While the UN Security Council did nothing when the North launched a missile in 1998 that travelled much farther than any of those in July 2006, this time it unanimously adopted Resolution 1695, which condemns the missile launch and imposes a partial arms embargo. The fact that China voted for Resolution 1695 after abstaining from one with less bite after the much more serious offence of leaving the Nuclear Non-Proliferation Treaty (NPT) in 1993 shows that even the North’s most important benefactor is losing patience.

While reluctant to join sanctions, Seoul announced that it would halt humanitarian aid shipments until the missile crisis is resolved, thus leaving the North at its most isolated in decades. If Pyongyang is not given a face-saving way of backing down, it could escalate the confrontation by testing another missile or even conducting a nuclear test, which would certainly lead to even harsher condemnation and more severe sanctions.

Unless negotiations resume soon with both sides showing more flexibility, Washington and Pyongyang could find themselves on a collision course, with Seoul caught in the middle. The U.S. should:

  • free up North Korean assets in Macao that can be traced to legitimate business activities;
     
  • appoint a senior envoy for the six-party talks and equip him or her with broad authority to negotiate and to visit Pyongyang for informal bilateral discussions; and
     
  • refrain from veiled threats and name-calling.

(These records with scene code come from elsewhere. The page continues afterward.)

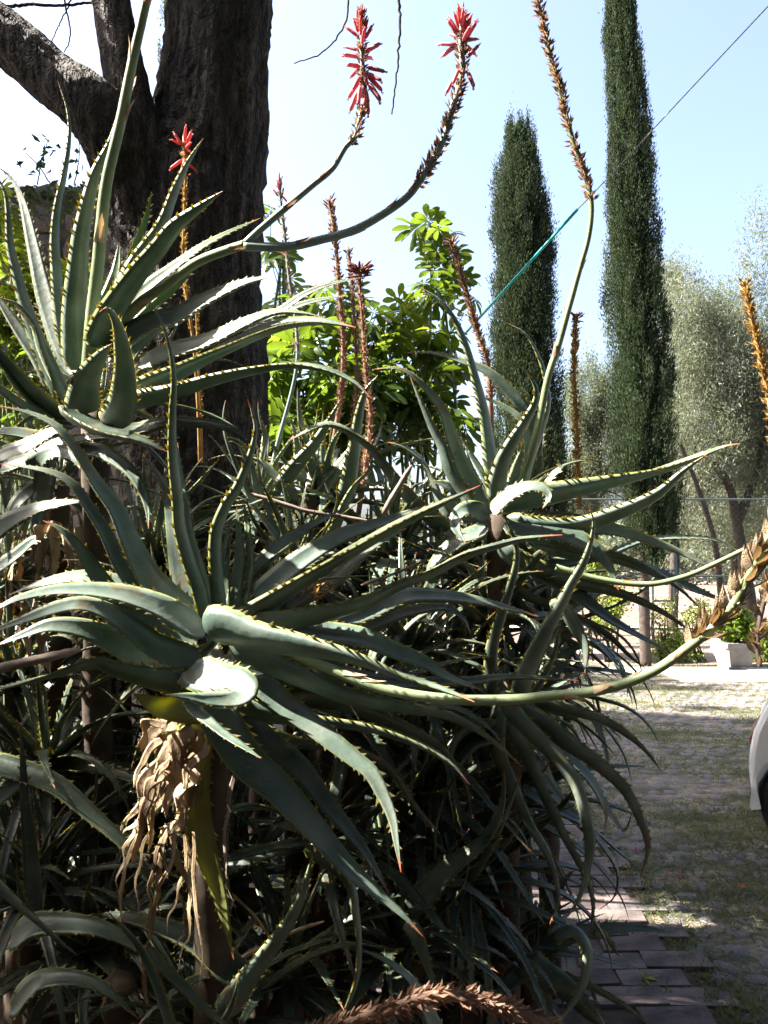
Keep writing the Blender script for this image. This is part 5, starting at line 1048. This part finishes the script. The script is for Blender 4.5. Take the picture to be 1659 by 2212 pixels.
# thick upright stalk of the upper left rosette, leaving the frame at the top
stalk(B, "190,800 200,675 212,570 216,522 230,396 259,270 288,126 310,29 330,-70 345,-160", 31, 18, 2.1, 2.0, 1.0, 'stalk', 'dry', nodes=(.07, .2, .3, .42, .52, .58, .64, .71, .80, .84))
# its forked stalk
stalk(B, "215,770 288,668 360,614 425,567 486,542 530,528", 24, 20, 2.15, 1.98, 1.0, 'stalk', 'dry', nodes=(.35, .93))
stalk(B, "528,528 560,498 603,461 675,400 718,364 747,317 765,299 772,277 783,234 787,198 783,144 781,90 781,22", 17, 8, 1.98, 1.95, .52, 'stalkblue', 'spike', 1.25, 1.8, [(a, b_, c, d, e) for a, b_, c, d, e in [(.735, 'pink', 6, -66, .050), (.775, 'pink', 5, -45, .047), (.81, 'pink', 3, -12, .044), (.845, 'pink', 4, 16, .040), (.875, 'pink', 4, 36, .036), (.905, 'red', 5, 54, .033), (.935, 'red', 6, 66, .030), (.96, 'red', 7, 74, .022), (.985, 'maroon', 7, 80, .015)]], nodes=(.2, .36, .44), blen=.014)
stalk(B, "528,532 621,533 693,518 765,497 837,457 884,421 913,382 938,342 963,288 977,234 994,180 999,144 996,90 999,38", 21, 12, 1.98, 1.95, .52, 'stalkblue', 'spike', 1.3, 1.8, [(.86, 'pink', 4, -68, .050), (.90, 'pink', 2, 35, .036), (.935, 'pink', 3, -5, .044), (.95, 'pink', 5, 24, .046), (.962, 'pink', 5, 48, .040), (.975, 'red', 9, 64, .034), (.99, 'maroon', 10, 75, .022), (1, 'maroon', 8, 60, .014)], nodes=(.07, .15, .3, .42, .5), blen=.016)
# long stalk of the nearest rosette ending in the dried seed spike at the right edge
stalk(A, "520,1385 621,1411 711,1444 801,1480 891,1501 999,1512 1128,1510 1170,1505 1278,1494 1350,1476 1422,1444 1494,1393 1548,1348 1584,1307 1620,1242 1662,1165 1695,1080", 25, 20, 1.72, 1.35,   .76, 'stalk', 'dry', 1.0, .25, (), blen=.014, pods=120, nodes=(.2, .23, .42, .46, .56, .60, .66, .72))
# leaning spent spike of the sunlit rosette
stalk(C_, "1115,1075 1160,930 1184,815 1206,747 1231,657 1256,567 1269,522 1277,468 1276,425 1267,389 1249,335 1231,281 1217,223 1199,155 1181,90 1170,29 1157,-8", 18, 7, 2.6, 2.45, .60, 'stalk', 'spike', 1.15, 2.0, [(.97, 'maroon', 6, 20, .02)], nodes=(.3, .38, .48, .56), blen=.019)
SG = 'aloe flower spikes rising behind the leaves'
stalk(None, "432,1000 428,880 418,740 400,620 396,540 399,450 400,360 397,305", 8, 5, 2.7, 2.6, .42, 'gold', 'gold', 1, 1.2, [(.955, 'red', 4, -28, .042), (.985, 'red', 4, 20, .038), (.995, 'red', 5, 62, .04)], 'golden spike topped by a small star of red flowers against the big trunk', 'flower spike', blen=.014, group=SG)
stalk(None, "436,1000 434,900 428,780 424,672", 6, 4, 2.8, 2.75, .3, 'gold', 'gold', 1, 1.0, (), 'short golden spike standing before the lower part of the trunk', 'flower spike', blen=.012, group=SG)
stalk(None, "560,1200 590,1000 640,800 640,700 625,600 612,480 605,420 604,385", 11, 6, 3.0, 2.95, .5, 'stalkblue', 'spike', 1, .9, [(.965, 'pink', 3, 70, .03), (.99, 'pink', 3, 80, .03), (.97, 'pink', 1, -30, .035)], 'thin bent spike with a few pink flowers just right of the trunk', 'flower spike', blen=.015, group=SG)
stalk(None, "680,1150 730,900 742,760 735,650 728,560 718,470 710,432", 12, 8, 3.0, 2.95, .35, 'spike', 'spike', 1.1, 1.7, [(.99, 'maroon', 8, 40, .022)], 'dense brown spike with a knobbed tip left of the twin dark spikes', 'flower spike', blen=.018, group=SG)
stalk(None, "720,1150 770,850 765,700 760,600 752,540", 8, 6, 3.2, 3.15, .35, 'spike', 'spike', 1.1, 1.3, [(.99, 'maroon', 4, 50, .02)], 'slim dark brown spike behind the maroon-headed one', 'flower spike', blen=.016, group=SG)
stalk(None, "760,1200 800,920 790,800 784,700 778,620 776,575", 12, 7, 2.9, 2.85, .25, 'spike', 'spike', 1.1, 1.6, [(.99, 'maroon', 22, 25, .038), (.975, 'maroon', 10, 5, .034)], 'brown spike carrying a wide dark maroon flower head', 'flower spike', blen=.018, group=SG)
stalk(None, "1062,1050 1056,800 1030,710 1005,620 985,560 974,518", 13, 8, 3.1, 3.0, .35, 'spike', 'spike', 1.15, 1.8, [(.99, 'maroon', 12, 35, .024)], 'leaning brown spike with dark tip in front of the tall umbrella shrub', 'flower spike', blen=.018, group=SG)
stalk(None, "1252,1100 1248,1000 1244,900 1240,800 1243,720 1246,678", 13, 6, 3.4, 3.35, .12, 'gold', 'gold', 1.1, 1.9, [(.985, 'red', 8, 45, .028), (.97, 'maroon', 6, 10, .025)], 'straight golden dry spike standing between the two big cypresses', 'flower spike', blen=.02, group=SG)
stalk(None, "1690,1250 1680,1000 1660,850 1640,760 1620,670 1606,605", 20, 7, 2.4, 2.3, .1, 'gold', 'gold', 1.1, 1.7, (), 'orange dry spike leaning in at the right edge above the seed spike', 'flower spike', blen=.02, group=SG)
stalk(None, "1640,1440 1636,1380 1650,1300 1680,1230", 12, 12, 1.9, 1.9, .0, 'drygrey', 'dry', 1.2, .6, (), 'hanging withered brown stalk at the right edge over the driveway', 'flower spike', blen=.03, group=SG)
stalk(None, "640,2250 760,2205 880,2165 960,2150 1050,2165 1130,2190 1230,2240", 26, 22, 1.45, 1.5, .0, 'spike', 'spike', 1.25, 2.4, (), 'fuzzy brown spent spike lying across the bottom edge', 'flower spike', blen=.018, group=SG)
# green old stalk crossing right of the sunlit rosette
stalk(None, "1200,1225 1300,1252 1400,1262 1480,1245 1550,1215 1612,1185", 14, 10, 2.3, 2.2, 1.0, 'stalk', 'bract', 1, 0, (), 'pale green bare stalk curving up toward the seed spike at the right', 'flower stalk', nodes=(.35, .8), group=SG)

# ------------------------------------------------------------------ parked car at the right edge
CY0, CX0 = 4.72, 1.985
car = empty('parked_car', (CX0, CY0, 0), 'white car standing on the lawn at the right edge, only its rear corner in view', 'car')
m, N, L, b = mat('car_paint'); b.inputs['Base Color'].default_value = (.8, .8, .8, 1); b.inputs['Roughness'].default_value = .25; b.inputs['Coat Weight'].default_value = .6
nn = noise_n(N, L, 40, 3); rr = ramp(N, [(.35, (.77, .77, .77)), (.6, (.80, .80, .80))]); L.new(nn.outputs[0], rr.inputs[0]); L.new(rr.outputs[0], b.inputs['Base Color']); M['paint'] = m
M['rubber'] = simple('tyre_rubber', [(.3, (.012, .012, .012)), (.7, (.022, .022, .022))], 30, .85, .2, .003)
M['plastic'] = simple('black_trim', [(.3, (.01, .01, .011)), (.7, (.018, .018, .02))], 30, .6, .1, .002)
m, N, L, b = mat('car_glass'); b.inputs['Base Color'].default_value = (.02, .025, .03, 1); b.inputs['Roughness'].default_value = .05; M['glass'] = m
m, N, L, b = mat('tail_lamp'); b.inputs['Base Color'].default_value = (.16, .03, .035, 1); b.inputs['Roughness'].default_value = .12; M['lamp'] = m
m, N, L, b = mat('rim_metal'); b.inputs['Base Color'].default_value = (.4, .4, .42, 1); b.inputs['Metallic'].default_value = .8; b.inputs['Roughness'].default_value = .35; M['rim'] = m
Lc, Wc = 3.7, 1.6
# lofted body: rings across the width, each ring a side profile
side = [(.03, .22), (.012, .30), (.0, .45), (.015, .58), (.04, .67), (.09, .77), (.15, .87), (.22, .95), (.42, 1.20), (.62, 1.38), (1.2, 1.46), (1.9, 1.44), (2.35, 1.28), (2.8, .98), (3.3, .88), (3.6, .74), (3.7, .55), (3.66, .28)]
def arch(xc, r, z0, n=9): return [(xc + r*math.cos(a), max(z0, .27 + r*math.sin(a))) for a in np.linspace(-.1, math.pi+.1, n)]
bot = [(3.3, .20)] + arch(2.95, .36, .24) + [(2.5, .24), (.95, .24)] + arch(.305, .265, .20) + [(.045, .20)]
prof = crom(np.array([(x, z) for x, z in side]), 48).tolist() + bot
prof = np.array(prof); npf = len(prof); cen = np.array([1.85, .7])
e_ = np.roll(prof, -1, 0) - np.roll(prof, 1, 0); inn = np.stack([-e_[:, 1], e_[:, 0]], -1); inn = nrm(inn)
if ((cen - prof) * inn).sum() < 0: inn = -inn
mb = MB(); ws = [(-1.0, .035), (-.985, .012), (-.94, 0), (0, -.012), (.94, 0), (.985, .012), (1.0, .035)]
rings = []
for s_, k_ in ws:
    q = prof + inn*k_ if k_ < .4 else cen + (prof + inn*.035 - cen)*0.5
    if k_ > .4: q = np.stack([q[:, 0], np.maximum(q[:, 1], .62)], -1)
    tum = np.where(q[:, 1] > .92, 1 - (q[:, 1]-.92)*.35, 1.0)
    rings.append(np.stack([CX0 + q[:, 0], CY0 + Wc/2 + s_*Wc/2*tum, q[:, 1]], -1))
V = np.vstack(rings); idx = np.arange(len(ws)*npf).reshape(len(ws), npf)
f = np.stack([idx[:-1], np.roll(idx[:-1], -1, 1), np.roll(idx[1:], -1, 1), idx[1:]], -1).reshape(-1, 4)
mb.add(V, f, 0, None, True)
from mathutils.geometry import tessellate_polygon
for ri in (0, len(ws)-1):
    tr_ = tessellate_polygon([[Vector((p_[0], p_[2], 0)) for p_ in rings[ri]]])
    mb.add(rings[ri], np.array(tr_), 0, None, False)
mb.obj('body', M['paint'], car)
for (x0, x1, nm) in [(.62, 1.25, 'window'), (1.30, 2.35, 'window')]:
    mb = MB(); q = [(x0, .95), (x1, .95), (x1 - (.0 if x1 < 2 else .35), 1.33), (x0 + (.12 if x0 < 1 else 0), 1.34)]
    V = [[CX0 + a, CY0 + (.0 if z < 1 else .10) - .012, z] for a, z in q] + [[CX0 + a, CY0 + (.0 if z < 1 else .10) + .03, z] for a, z in q]
    mb.add(V, [[0,1,2,3],[4,7,6,5],[0,4,5,1],[1,5,6,2],[2,6,7,3],[3,7,4,0]], 0, None, False); mb.obj(nm, M['glass'], car)
for sy in (.02, Wc-.02):
    mb = MB(); yy = CY0+sy+(.06 if sy<1 else -.06); C = crom([(CX0+.022, yy, .53), (CX0+.035, yy, .60), (CX0+.075, yy, .69), (CX0+.12, yy, .76)], 10); tube(mb, C, [.008, .02, .028, .03, .032, .032, .03, .026, .02, .008], 10); mb.obj('tail_light', M['lamp'], car)
mb = MB(); box(mb, (CX0+1.85, CY0+Wc/2, .22), (3.3, Wc*.86, .12)); mb.obj('underbody', M['plastic'], car)
mb = MB(); box(mb, (CX0+1.85, CY0+Wc/2, .45), (3.2, Wc*.80, .40)); mb.obj('wheel_well', M['plastic'], car)
for wx in (.305, 2.95):
    for sy in (.10, Wc-.10):
        we = link('wheel', None, car); we.location = Vector((CX0+wx, CY0+sy, .255)) - wloc(car)
        mb = MB(); c0 = np.array([CX0+wx, CY0+sy, .255]); a = np.linspace(0, 2*np.pi, 40, endpoint=False); pr = [(.16, -.08), (.225, -.095), (.25, -.07), (.255, 0), (.25, .07), (.225, .095), (.16, .08)]
        V = np.array([[c0[0] + r*math.cos(t), c0[1] + y_, c0[2] + r*math.sin(t)] for r, y_ in pr for t in a]); idx = np.arange(len(pr)*40).reshape(len(pr), 40)
        mb.add(V, np.stack([idx[:-1], np.roll(idx[:-1], -1, 1), np.roll(idx[1:], -1, 1), idx[1:]], -1).reshape(-1, 4)); mb.obj('tyre', M['rubber'], we)
        mb = MB(); sgn = -1 if sy < 1 else 1
        tube(mb, [c0 + [0, .07*sgn, 0], c0 - [0, .06*sgn, 0]], .16, 32)
        mb.obj('rim', M['rim'], we)
car.rotation_euler = (0, 0, R(-28))
print('objects', len(bpy.data.objects), 'tris~', sum(len(m_.polygons) for m_ in bpy.data.meshes))
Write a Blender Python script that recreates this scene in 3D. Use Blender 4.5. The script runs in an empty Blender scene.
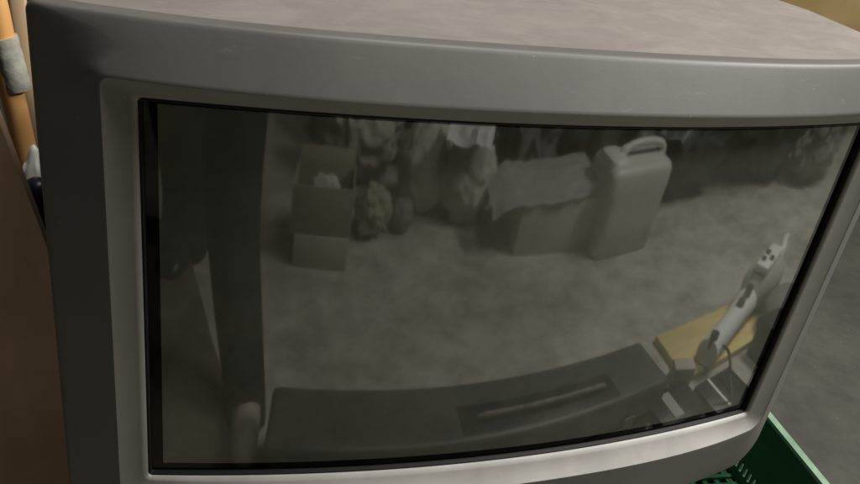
import bpy, bmesh, math, random
from mathutils import Vector, Matrix, noise
random.seed(7)
SC = bpy.context.scene
COL = SC.collection
FL = -0.55          # floor height; the origin is the middle of the screen

# ------------------------------------------------------------------ helpers
def tag(o, label=None, cat=None, group=None, kind=None):
    if label: o['label'] = label
    if cat: o['category'] = cat
    if group: o['group'] = group
    if kind: o['kind'] = kind
    return o

def thing(name, label, cat, loc=(0, 0, 0), rot=(0, 0, 0), group=None):
    o = bpy.data.objects.new(name, None); COL.objects.link(o)
    o.location = loc; o.rotation_euler = rot; o.empty_display_size = .05
    return tag(o, label, cat, group)

def build(name, bm, mat, parent=None, smooth=True, ang=35, loc=None, rot=None):
    bmesh.ops.recalc_face_normals(bm, faces=bm.faces[:])
    if smooth:
        for f in bm.faces: f.smooth = True
        for e in bm.edges:
            if len(e.link_faces) == 2 and e.calc_face_angle(0) > math.radians(ang): e.smooth = False
    me = bpy.data.meshes.new(name); bm.to_mesh(me); bm.free()
    me.materials.append(mat)
    o = bpy.data.objects.new(name, me); COL.objects.link(o)
    if parent is not None: o.parent = parent
    if loc: o.location = loc
    if rot: o.rotation_euler = rot
    return o

def NB(): return bmesh.new()

def box(bm, c, s, bev=0.0, rot=None, seg=2):
    """box centred on c with full size s, bevelled edges"""
    r = bmesh.ops.create_cube(bm, size=1)
    vs = r['verts']
    for v in vs: v.co = Vector((v.co.x * s[0], v.co.y * s[1], v.co.z * s[2]))
    if bev > 0:
        es = list({e for v in vs for e in v.link_edges})
        rb = bmesh.ops.bevel(bm, geom=es, offset=bev, segments=seg, affect='EDGES', profile=.5)
        vs = list({v for f in rb['faces'] for v in f.verts} | {v for v in vs if v.is_valid})
    M = rot.to_matrix() if rot is not None else Matrix.Identity(3)
    for v in vs: v.co = M @ v.co + Vector(c)
    return vs

def tube(bm, pts, rad, n=12, cap=True):
    """swept tube along pts; rad a number or one per point"""
    pts = [Vector(p) for p in pts]
    if not hasattr(rad, '__len__'): rad = [rad] * len(pts)
    rings = []; up = None
    for i, p in enumerate(pts):
        t = (pts[min(i + 1, len(pts) - 1)] - pts[max(i - 1, 0)]).normalized()
        if up is None:
            up = Vector((0, 0, 1)) if abs(t.z) < .9 else Vector((1, 0, 0))
        a = (up - t * up.dot(t)).normalized(); up = a; b = t.cross(a)
        rings.append([bm.verts.new(p + (a * math.cos(k * 2 * math.pi / n) + b * math.sin(k * 2 * math.pi / n)) * rad[i]) for k in range(n)])
    for r0, r1 in zip(rings, rings[1:]):
        for k in range(n): bm.faces.new((r0[k], r0[(k + 1) % n], r1[(k + 1) % n], r1[k]))
    if cap: bm.faces.new(rings[0]); bm.faces.new(rings[-1])

def loft(bm, rings, close0=False, close1=False):
    R = [[bm.verts.new(p) for p in r] for r in rings]
    n = len(R[0])
    for a, b in zip(R, R[1:]):
        for k in range(n): bm.faces.new((a[k], a[(k + 1) % n], b[(k + 1) % n], b[k]))
    if close0: bm.faces.new(R[0])
    if close1: bm.faces.new(R[-1])
    return R

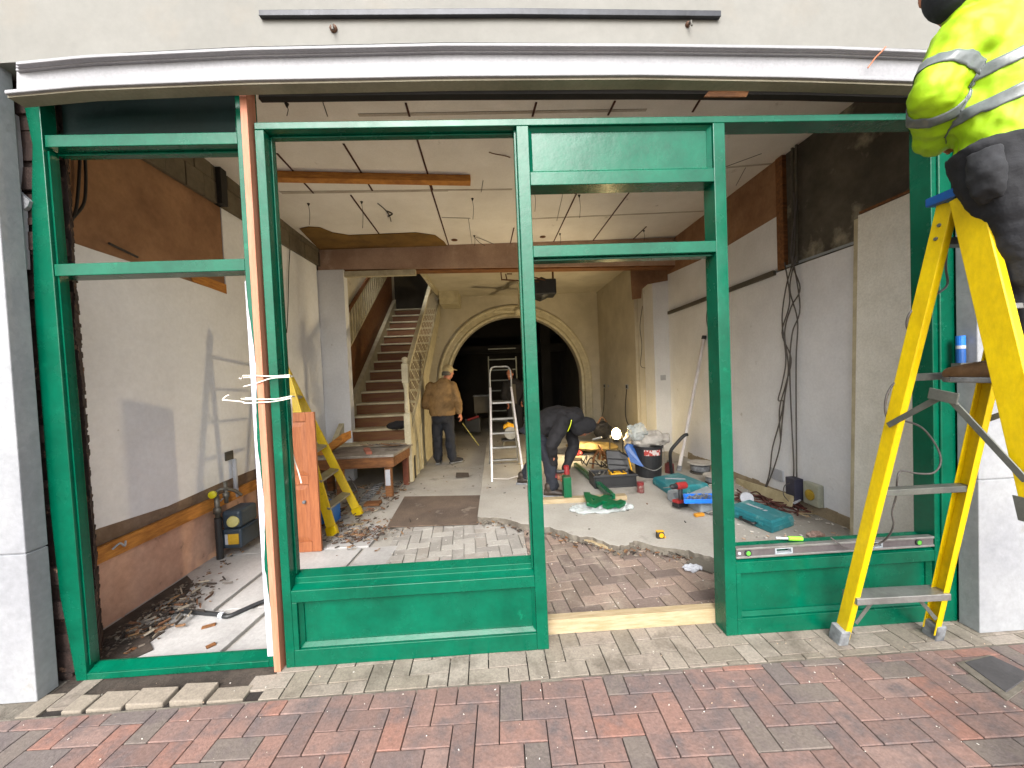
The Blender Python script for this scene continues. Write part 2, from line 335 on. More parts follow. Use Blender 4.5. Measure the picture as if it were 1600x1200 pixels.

Even though South Korea is in a difficult position, and the North has refused to allow it a meaningful role in the standoff, it should take several steps to improve the situation, including:

  • linking the expansion of economic cooperation to the resumption of the six-party talks;
     
  • de-linking humanitarian assistance to the North from inter-Korean cooperation, nuclear and missile issues and resuming such aid in response to the severe July floods;
     
  • supporting implementation of Security Council Resolution 1695 by actively participating in the Proliferation Security Initiative; and
     
  • refraining from openly criticising other six-party talks participants, especially the U.S. and Japan.

All parties at least claim to be committed to finding a diplomatic solution. At present, the six-party talks are the only vehicle for achieving that outcome. In the end, the North may decide that it cannot give up its nuclear capabilities at any price, but until we find out, it will be virtually impossible to gain the support of China and South Korea for more vigorous measures.